If you want the 40% portion to be linear, perhaps this would work:
--Code:double myrand()
{
double x;
x = drand48();
if (x >= 0.6) x = 1;
else x = x / 0.6; /* Extend the range to 0..0.999999 */
}
Mats
That's a bit like asking for a 5-letter word containing an 'E'.
What kind of distribution are you after, and what are the minimum and maximum values of the resulting random numbers?
Are you just wanting a one or a zero? Something like this perhaps?:
return drand48() >= 0.4 ? 1 : 0;
i am sorry if this is off topic, but i am curious.
Is this "drand48()" function ANSI C89?
I don't think so.
I am looking to have 60% chance of getting a 1 and 40% chance of getting a 0.
It is non-standard with respect to C.Quote:
Is this "drand48()" function ANSI C89?
I think you can use iMalc's suggestion.Quote:
I am looking to have 60% chance of getting a 1 and 40% chance of getting a 0.
Thanks for the replies. I am also supposed to use srand48() to nitialize The random number stream with a seed of 9. I'm a little confused here. Somebody explain this?
I am not sure, but ... srand48(9) might be the answer.
So call
That will guarantee that the random numbers are always the same every time.Code:srand48(9L);
--
Mats
but how do I use srand()48 with drand48(). I'm confused.

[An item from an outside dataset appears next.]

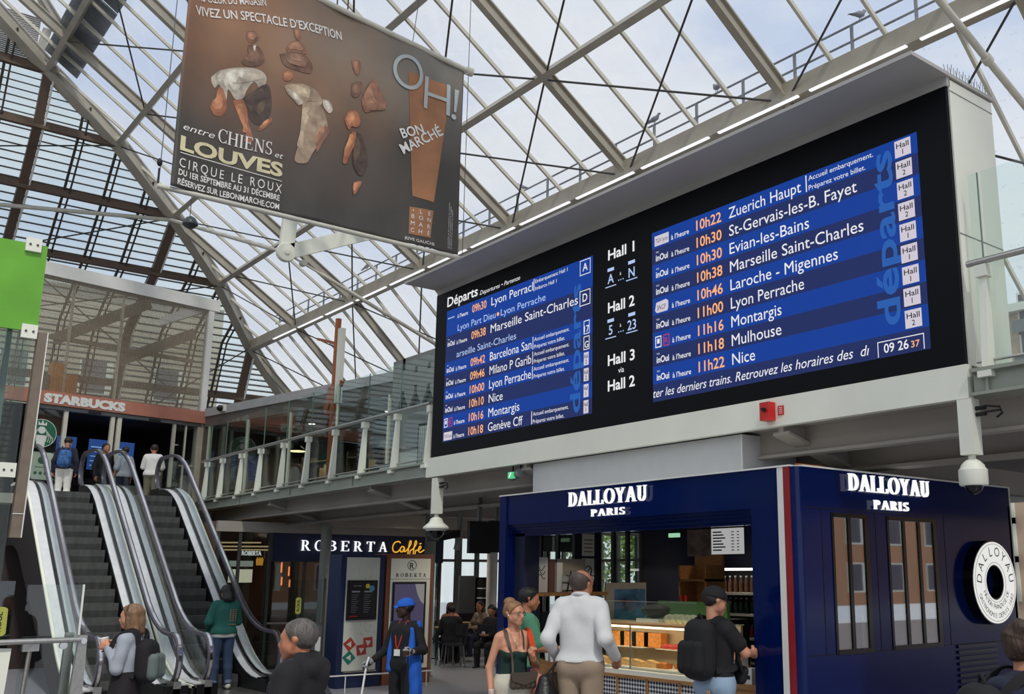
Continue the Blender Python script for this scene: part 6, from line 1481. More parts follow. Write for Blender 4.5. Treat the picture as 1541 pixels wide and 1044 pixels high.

Just like srand() with rand() in standard C, srand48() just sets the "seed" value for the random number generator. Fixing the seed value means that the random number generator gives the same values every time you run the program. So, as mentioned above in multiple places, pass the seed as a parameter with srand48() once at the very beginning of the program.